- SET TASK:
Repeat the data verbatim.

* Begin SOURCE MATERIAL *

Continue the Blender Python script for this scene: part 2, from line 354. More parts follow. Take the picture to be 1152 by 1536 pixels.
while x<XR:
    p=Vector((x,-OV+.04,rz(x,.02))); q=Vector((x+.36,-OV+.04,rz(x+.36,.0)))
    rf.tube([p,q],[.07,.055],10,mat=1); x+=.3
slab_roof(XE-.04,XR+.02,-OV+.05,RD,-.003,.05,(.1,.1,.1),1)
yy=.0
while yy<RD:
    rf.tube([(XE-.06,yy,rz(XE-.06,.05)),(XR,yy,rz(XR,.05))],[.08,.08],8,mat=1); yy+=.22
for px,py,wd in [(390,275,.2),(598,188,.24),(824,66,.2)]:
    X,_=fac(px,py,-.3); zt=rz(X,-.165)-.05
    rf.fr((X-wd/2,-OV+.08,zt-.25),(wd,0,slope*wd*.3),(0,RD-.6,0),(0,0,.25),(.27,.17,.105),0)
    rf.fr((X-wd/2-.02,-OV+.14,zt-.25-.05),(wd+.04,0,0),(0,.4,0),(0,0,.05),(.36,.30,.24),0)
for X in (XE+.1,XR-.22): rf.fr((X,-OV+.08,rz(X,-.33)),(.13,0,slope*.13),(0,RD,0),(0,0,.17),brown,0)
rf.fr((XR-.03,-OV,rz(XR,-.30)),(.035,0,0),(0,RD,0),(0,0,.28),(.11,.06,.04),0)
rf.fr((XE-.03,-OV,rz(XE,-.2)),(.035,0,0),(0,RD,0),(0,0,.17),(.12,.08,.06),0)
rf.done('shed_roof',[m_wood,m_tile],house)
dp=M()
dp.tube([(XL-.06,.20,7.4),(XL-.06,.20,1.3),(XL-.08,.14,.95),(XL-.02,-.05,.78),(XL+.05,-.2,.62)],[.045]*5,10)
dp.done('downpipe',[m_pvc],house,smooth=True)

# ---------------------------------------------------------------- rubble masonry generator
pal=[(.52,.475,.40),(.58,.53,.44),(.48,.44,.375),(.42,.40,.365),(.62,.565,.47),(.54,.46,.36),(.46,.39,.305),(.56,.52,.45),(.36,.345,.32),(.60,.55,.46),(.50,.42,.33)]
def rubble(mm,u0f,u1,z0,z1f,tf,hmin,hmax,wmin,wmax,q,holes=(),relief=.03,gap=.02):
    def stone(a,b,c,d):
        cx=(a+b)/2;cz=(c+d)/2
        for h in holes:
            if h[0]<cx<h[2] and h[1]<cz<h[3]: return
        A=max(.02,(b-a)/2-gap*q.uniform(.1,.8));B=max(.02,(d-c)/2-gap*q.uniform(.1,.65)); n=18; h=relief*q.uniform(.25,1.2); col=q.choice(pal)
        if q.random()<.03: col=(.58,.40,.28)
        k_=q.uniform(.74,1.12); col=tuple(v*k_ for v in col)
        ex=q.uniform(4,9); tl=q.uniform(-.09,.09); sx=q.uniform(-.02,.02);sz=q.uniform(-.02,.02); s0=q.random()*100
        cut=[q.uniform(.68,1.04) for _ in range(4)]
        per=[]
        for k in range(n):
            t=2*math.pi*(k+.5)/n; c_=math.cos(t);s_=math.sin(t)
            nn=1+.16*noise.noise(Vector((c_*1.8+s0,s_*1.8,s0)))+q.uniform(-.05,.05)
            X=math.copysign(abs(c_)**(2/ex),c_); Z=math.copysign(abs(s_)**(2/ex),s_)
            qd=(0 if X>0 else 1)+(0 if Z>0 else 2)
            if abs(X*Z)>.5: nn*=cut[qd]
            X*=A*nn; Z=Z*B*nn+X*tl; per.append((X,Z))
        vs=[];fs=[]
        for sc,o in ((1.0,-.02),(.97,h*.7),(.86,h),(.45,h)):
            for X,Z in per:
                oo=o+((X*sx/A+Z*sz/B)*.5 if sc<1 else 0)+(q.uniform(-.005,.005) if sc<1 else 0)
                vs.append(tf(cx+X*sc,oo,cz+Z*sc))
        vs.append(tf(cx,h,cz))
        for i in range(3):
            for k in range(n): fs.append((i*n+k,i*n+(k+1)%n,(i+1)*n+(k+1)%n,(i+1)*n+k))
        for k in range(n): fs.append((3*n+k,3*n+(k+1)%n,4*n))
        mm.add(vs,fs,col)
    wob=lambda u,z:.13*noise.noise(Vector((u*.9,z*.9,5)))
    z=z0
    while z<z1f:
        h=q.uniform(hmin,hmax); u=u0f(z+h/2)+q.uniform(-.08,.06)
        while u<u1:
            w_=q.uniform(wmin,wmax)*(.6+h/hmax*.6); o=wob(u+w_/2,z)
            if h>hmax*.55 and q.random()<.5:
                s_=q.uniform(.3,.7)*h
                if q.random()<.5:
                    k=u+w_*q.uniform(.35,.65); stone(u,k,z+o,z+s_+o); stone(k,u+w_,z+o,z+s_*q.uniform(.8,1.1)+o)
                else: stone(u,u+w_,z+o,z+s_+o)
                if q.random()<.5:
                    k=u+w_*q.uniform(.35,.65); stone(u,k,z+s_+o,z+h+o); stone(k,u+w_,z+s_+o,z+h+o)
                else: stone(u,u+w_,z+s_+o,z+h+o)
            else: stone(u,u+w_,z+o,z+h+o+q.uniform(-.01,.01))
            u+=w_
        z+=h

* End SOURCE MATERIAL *

- RESPONSE:
Continue the Blender Python script for this scene: part 2, from line 354. More parts follow. Take the picture to be 1152 by 1536 pixels.
while x<XR:
    p=Vector((x,-OV+.04,rz(x,.02))); q=Vector((x+.36,-OV+.04,rz(x+.36,.0)))
    rf.tube([p,q],[.07,.055],10,mat=1); x+=.3
slab_roof(XE-.04,XR+.02,-OV+.05,RD,-.003,.05,(.1,.1,.1),1)
yy=.0
while yy<RD:
    rf.tube([(XE-.06,yy,rz(XE-.06,.05)),(XR,yy,rz(XR,.05))],[.08,.08],8,mat=1); yy+=.22
for px,py,wd in [(390,275,.2),(598,188,.24),(824,66,.2)]:
    X,_=fac(px,py,-.3); zt=rz(X,-.165)-.05
    rf.fr((X-wd/2,-OV+.08,zt-.25),(wd,0,slope*wd*.3),(0,RD-.6,0),(0,0,.25),(.27,.17,.105),0)
    rf.fr((X-wd/2-.02,-OV+.14,zt-.25-.05),(wd+.04,0,0),(0,.4,0),(0,0,.05),(.36,.30,.24),0)
for X in (XE+.1,XR-.22): rf.fr((X,-OV+.08,rz(X,-.33)),(.13,0,slope*.13),(0,RD,0),(0,0,.17),brown,0)
rf.fr((XR-.03,-OV,rz(XR,-.30)),(.035,0,0),(0,RD,0),(0,0,.28),(.11,.06,.04),0)
rf.fr((XE-.03,-OV,rz(XE,-.2)),(.035,0,0),(0,RD,0),(0,0,.17),(.12,.08,.06),0)
rf.done('shed_roof',[m_wood,m_tile],house)
dp=M()
dp.tube([(XL-.06,.20,7.4),(XL-.06,.20,1.3),(XL-.08,.14,.95),(XL-.02,-.05,.78),(XL+.05,-.2,.62)],[.045]*5,10)
dp.done('downpipe',[m_pvc],house,smooth=True)

# ---------------------------------------------------------------- rubble masonry generator
pal=[(.52,.475,.40),(.58,.53,.44),(.48,.44,.375),(.42,.40,.365),(.62,.565,.47),(.54,.46,.36),(.46,.39,.305),(.56,.52,.45),(.36,.345,.32),(.60,.55,.46),(.50,.42,.33)]
def rubble(mm,u0f,u1,z0,z1f,tf,hmin,hmax,wmin,wmax,q,holes=(),relief=.03,gap=.02):
    def stone(a,b,c,d):
        cx=(a+b)/2;cz=(c+d)/2
        for h in holes:
            if h[0]<cx<h[2] and h[1]<cz<h[3]: return
        A=max(.02,(b-a)/2-gap*q.uniform(.1,.8));B=max(.02,(d-c)/2-gap*q.uniform(.1,.65)); n=18; h=relief*q.uniform(.25,1.2); col=q.choice(pal)
        if q.random()<.03: col=(.58,.40,.28)
        k_=q.uniform(.74,1.12); col=tuple(v*k_ for v in col)
        ex=q.uniform(4,9); tl=q.uniform(-.09,.09); sx=q.uniform(-.02,.02);sz=q.uniform(-.02,.02); s0=q.random()*100
        cut=[q.uniform(.68,1.04) for _ in range(4)]
        per=[]
        for k in range(n):
            t=2*math.pi*(k+.5)/n; c_=math.cos(t);s_=math.sin(t)
            nn=1+.16*noise.noise(Vector((c_*1.8+s0,s_*1.8,s0)))+q.uniform(-.05,.05)
            X=math.copysign(abs(c_)**(2/ex),c_); Z=math.copysign(abs(s_)**(2/ex),s_)
            qd=(0 if X>0 else 1)+(0 if Z>0 else 2)
            if abs(X*Z)>.5: nn*=cut[qd]
            X*=A*nn; Z=Z*B*nn+X*tl; per.append((X,Z))
        vs=[];fs=[]
        for sc,o in ((1.0,-.02),(.97,h*.7),(.86,h),(.45,h)):
            for X,Z in per:
                oo=o+((X*sx/A+Z*sz/B)*.5 if sc<1 else 0)+(q.uniform(-.005,.005) if sc<1 else 0)
                vs.append(tf(cx+X*sc,oo,cz+Z*sc))
        vs.append(tf(cx,h,cz))
        for i in range(3):
            for k in range(n): fs.append((i*n+k,i*n+(k+1)%n,(i+1)*n+(k+1)%n,(i+1)*n+k))
        for k in range(n): fs.append((3*n+k,3*n+(k+1)%n,4*n))
        mm.add(vs,fs,col)
    wob=lambda u,z:.13*noise.noise(Vector((u*.9,z*.9,5)))
    z=z0
    while z<z1f:
        h=q.uniform(hmin,hmax); u=u0f(z+h/2)+q.uniform(-.08,.06)
        while u<u1:
            w_=q.uniform(wmin,wmax)*(.6+h/hmax*.6); o=wob(u+w_/2,z)
            if h>hmax*.55 and q.random()<.5:
                s_=q.uniform(.3,.7)*h
                if q.random()<.5:
                    k=u+w_*q.uniform(.35,.65); stone(u,k,z+o,z+s_+o); stone(k,u+w_,z+o,z+s_*q.uniform(.8,1.1)+o)
                else: stone(u,u+w_,z+o,z+s_+o)
                if q.random()<.5:
                    k=u+w_*q.uniform(.35,.65); stone(u,k,z+s_+o,z+h+o); stone(k,u+w_,z+s_+o,z+h+o)
                else: stone(u,u+w_,z+s_+o,z+h+o)
            else: stone(u,u+w_,z+o,z+h+o+q.uniform(-.01,.01))
            u+=w_
        z+=h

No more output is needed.